29 Kasım 2012 Perşembe

üst kat komşuya mektup

merhaba kemal bey nasılsınız? kemaldi değil mi? isminizi komol olamayacağını düşünerek bir akıl yürütme yoluyla buldum, umarım yanlış anlamamışımdır.

sağlığınızı sıhhatinizi sormama sanırım hacet yok. bir beygir kadar mukavemetli olduğunuzu dün gece bir kez, bir kez, bir kez, bir kez ve toplamda dört kez daha hatırlattınız. gelen konuklarımızı hakkıyla ağırladığınız için nacizane bir komşunuz olarak gururlanmadım değil. gerek semtimizin aydınlık yüzünü, gerekse ecdadımızın temel meşgalelerini koruduğunuz ve yaşattığınız için minnet duydum. insan minnet duyarken o an yaşanan ne varsa hepsini paket olarak duyuyor elbette. bu da bizim müteahhitlerimizin ucuza kaçmalarından kaynaklıyor canım. yoksa herkesin irili ufaklı minneti kendine.
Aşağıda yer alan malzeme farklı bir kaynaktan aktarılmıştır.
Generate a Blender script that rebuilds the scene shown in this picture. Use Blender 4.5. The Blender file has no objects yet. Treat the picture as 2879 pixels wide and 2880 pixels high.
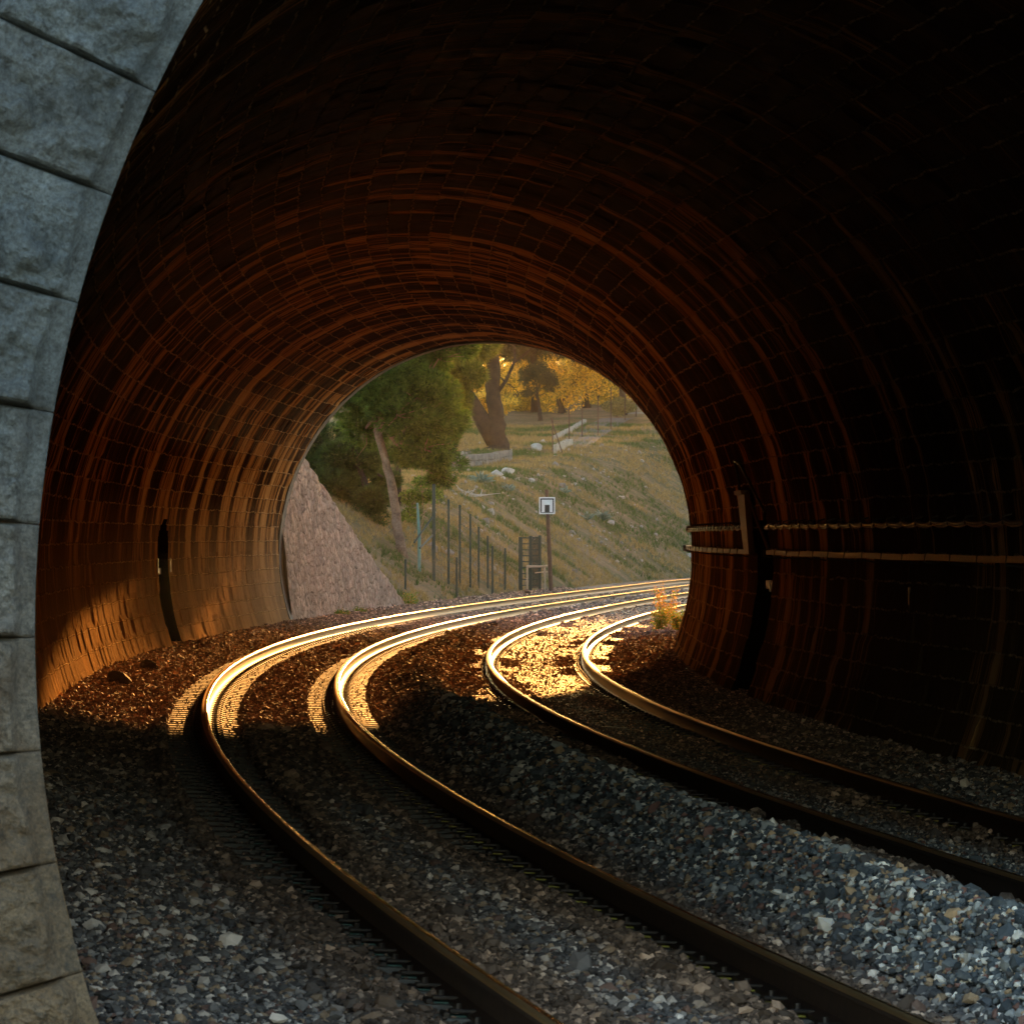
import bpy, math, random
import numpy as np
from math import sin, cos, tan, radians, pi
rng = np.random.default_rng(7); random.seed(7)
sc = bpy.context.scene
C = sc.collection

# ------------------------------------------------------------------ camera, sky, sun, exposure
CZ = 1.844                                   # camera height over the rail heads (z = 0)
F, PX0, PY0 = 14000.0, 1439.5, 1509.2        # focal length and horizon in photo pixels
cam = bpy.data.cameras.new('Camera'); camo = bpy.data.objects.new('Camera', cam); C.objects.link(camo)
camo.location = (0, 0, CZ)
camo.rotation_euler = (radians(90) + math.atan((PY0 - 1440) / F), 0, 0)
cam.sensor_width = 36; cam.lens = 36 * F / 2879
cam.clip_start = 0.5; cam.clip_end = 3000
cam.dof.use_dof = True; cam.dof.focus_distance = 62; cam.dof.aperture_fstop = 22
sc.camera = camo
HAZE = .00004
SUN_EL, SUN_AZ = radians(6.1), radians(3.6)
w = bpy.data.worlds.new('World'); sc.world = w; w.use_nodes = True
wn = w.node_tree; bg = wn.nodes['Background']; sky = wn.nodes.new('ShaderNodeTexSky')
sky.sky_type = 'NISHITA'; sky.sun_disc = False; sky.sun_elevation = SUN_EL; sky.sun_rotation = SUN_AZ
sky.air_density = 1.0; sky.dust_density = 1.0; sky.ozone_density = 1.0
wn.links.new(sky.outputs[0], bg.inputs[0]); bg.inputs[1].default_value = 0.15
sl = bpy.data.lights.new('Sun', 'SUN'); so = bpy.data.objects.new('Sun', sl); C.objects.link(so)
sl.energy = 4.0; sl.angle = radians(0.5); sl.color = (1.0, 0.43, 0.10)
from mathutils import Vector, Matrix
sd = Vector((sin(SUN_AZ) * cos(SUN_EL), cos(SUN_AZ) * cos(SUN_EL), sin(SUN_EL)))
so.rotation_euler = sd.to_track_quat('Z', 'Y').to_euler(); so.location = (10, 200, 60)
sc.view_settings.view_transform = 'Standard'; sc.view_settings.look = 'None'
sc.view_settings.gamma = 1; sc.view_settings.exposure = 2.25
sc.cycles.max_bounces = 8; sc.cycles.diffuse_bounces = 5; sc.cycles.glossy_bounces = 3
sc.cycles.transmission_bounces = 4; sc.cycles.volume_bounces = 0; sc.cycles.transparent_max_bounces = 8
sc.cycles.sample_clamp_indirect = 4.0
sc.cycles.use_denoising = True

# ------------------------------------------------------------------ helpers
def lattice(ix, iy, iz, seed):
    h = (ix * 374761393 + iy * 668265263 + iz * 2147483647 + seed * 144665) & 0xffffffff
    h = ((h ^ (h >> 13)) * 1274126177) & 0xffffffff
    h = ((h ^ (h >> 16)) * 2246822519) & 0xffffffff
    return ((h ^ (h >> 15)) & 0xffffff) / float(0xffffff)
def vnoise(p, seed=0):                        # value noise, p (N,3) -> (N,) in 0..1
    p = np.asarray(p, float); i = np.floor(p).astype(np.int64); f = p - i; f = f * f * (3 - 2 * f)
    r = 0
    for dx in (0, 1):
        for dy in (0, 1):
            for dz in (0, 1):
                wt = (f[:, 0] if dx else 1 - f[:, 0]) * (f[:, 1] if dy else 1 - f[:, 1]) * (f[:, 2] if dz else 1 - f[:, 2])
                r = r + wt * lattice(i[:, 0] + dx, i[:, 1] + dy, i[:, 2] + dz, seed)
    return r
def fbm(p, o=4, seed=0):
    r = 0; a = 0.5; t = 0; p = np.asarray(p, float)
    for k in range(o):
        r = r + a * vnoise(p, seed + k); t += a; a *= .5; p = p * 2.03 + 11.3
    return r / t
def sstep(x, a, b):
    u = np.clip((np.asarray(x, float) - a) / (b - a), 0, 1); return u * u * (3 - 2 * u)

def mk(name, V, Fc, mats, midx=None, parent=None, smooth=False, uv=None, col=None, loc=None):
    V = np.asarray(V, np.float32); me = bpy.data.meshes.new(name)
    if isinstance(Fc, np.ndarray):
        n, k = Fc.shape
        me.vertices.add(len(V)); me.vertices.foreach_set('co', V.ravel())
        me.loops.add(n * k); me.loops.foreach_set('vertex_index', Fc.astype(np.int32).ravel())
        me.polygons.add(n); me.polygons.foreach_set('loop_start', np.arange(0, n * k, k, dtype=np.int32))
        me.polygons.foreach_set('loop_total', np.full(n, k, np.int32))
        me.update(calc_edges=True)
    else:
        me.from_pydata(V.tolist(), [], [list(map(int, f)) for f in Fc]); me.update()
    for m in (mats if isinstance(mats, (list, tuple)) else [mats]): me.materials.append(m)
    if midx is not None: me.polygons.foreach_set('material_index', np.asarray(midx, np.int32))
    me.polygons.foreach_set('use_smooth', np.full(len(me.polygons), smooth))
    if uv is not None:
        li = np.empty(len(me.loops), np.int32); me.loops.foreach_get('vertex_index', li)
        l = me.uv_layers.new(name='UVMap'); l.data.foreach_set('uv', np.asarray(uv, np.float32)[li].ravel())
    if col is not None:
        a = me.color_attributes.new('Col', 'FLOAT_COLOR', 'POINT')
        c4 = np.ones((len(V), 4), np.float32); c4[:, :3] = col; a.data.foreach_set('color', c4.ravel())
    o = bpy.data.objects.new(name, me); C.objects.link(o)
    if parent is not None: o.parent = parent
    if loc is not None: o.location = loc
    return o
def tag(o, label=None, cat=None, group=None, kind=None):
    if label: o['label'] = label
    if cat: o['category'] = cat
    if group: o['group'] = group
    if kind: o['kind'] = kind
    return o
def empty(name, loc=(0, 0, 0), rz=0):
    o = bpy.data.objects.new(name, None); C.objects.link(o); o.location = loc; o.rotation_euler = (0, 0, rz)
    o.empty_display_size = .2; return o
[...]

komol bey, dün gece ne güzel bir geceydi değil mi? gerçi sizinle olan münasebetimiz sabah 4'ü buldu. o kadar içildikten sonra eve o saatte girmek de normal ama. evinizi çok sevdiğinizi ve hiç eli boş gelmediğinizi bilirim. sabahın körü de olsa bu tutkunuza yine bağlı kaldınız ya vallahi helal olsun. gerçi o içkiler nereye içildi hiç anlamadım, maşallahınız var :)

inanır mısınız bazı sabahlar nefesinizi ensemde hissediyor ve irkilerek uykumdan uyanıyorum. siz bazı gerçeklerin üzerinde yoğunlaşırken ben aynı saatlerde o gerçeklerin rüyasını görüyor oluyorum. yani küçük bir empati yaparsanız olayın en civcivli yerinde aşağıdan gelip sizin zilinizi çalmam gibi bi şeye tekabül ediyor bu durum. aşka olan saygımdan elbette böyle bi şey yapmam mümkün değil ya da bir diğer deyişle beni de sikersiniz diye korkuyorum. o yüzden nöbetçi yengenin "çoooooooooooooook güzeeeeeeeegghhhllll" nidalarını yorganımın altından, biraz da sinmiş ezik bir garson boy çocuk gibi dinlemeyi tercih ediyorum. bu esnada ister istemez zihnimde iki çıplak bedenin silueti beliriyor. fakat tahmin ettiğiniz gibi bir görüntü değil bu. daha çok boyunlarından eritilmiş kuyruk yağı akan ve birbirine dolanmış iki adet lombak karakteri gibi...

komohhh bey samimi söylüyorum ki artık samimiyiz diye düşünüyorum, bu kadar kadını nasıl düşürdüğünüzü de keşfedemiyorum. fiziksel olarak bodrum veya marmaris'de gündüzleri halk plajında takılıp geceleri barın üstünde lambada yapan emektar erkek arkadaşlarımıza benziyorsunuz. ankara küçük yer, gittiğiniz bi kaç yerde rast geldim de hep entel-tiyatrocu-bohem vatandaşların hayatlarını erittiği mütevazi barlardı. acaba umutsuzlara umut olmak için mi böyle bir yöntem seçtiniz ki? olaya sosyal sorumluluk olarak mı yaklaşıyorsunuz acaba? vardır bi bildiğiniz diye düşünüyorum.

sizi daha fazla meşgul etmeyeceğim. malum git-gel yol yorgunusunuz. kendimle ilgili değişimlere katkıda bulundunuz, bunu da söyleyeym dedim. allah razı olsun, artık saat 6 dedin mi ayaktayım. ne bir uykululuk hali, ne bir yataktan çıkamamak. bu sabah gelmeden önce 4 çeşit yemeğimi de yaptım, artık akşama ayaklarımı uzatıp bir sonraki bölümünüzü heyecanla beklemek kaldı. beri yandan insani ve hormonal bi takım taleplerimi yitirdiğimi de söyleyim de sevinin hadi hadi :) işte bu da sırf bi takım zevkler uğruna belki de yanlış insanlar seçmeme mani oldu. seks hayatım bitti tşk :)

gerçek bir öğretmenmişsiniz sevgili komşum. hem de hayat gibi, sike sike öğrettiniz!

hakkınızı helal edin, kombiyi de çıkarken kapatın. sıhhatler olsun.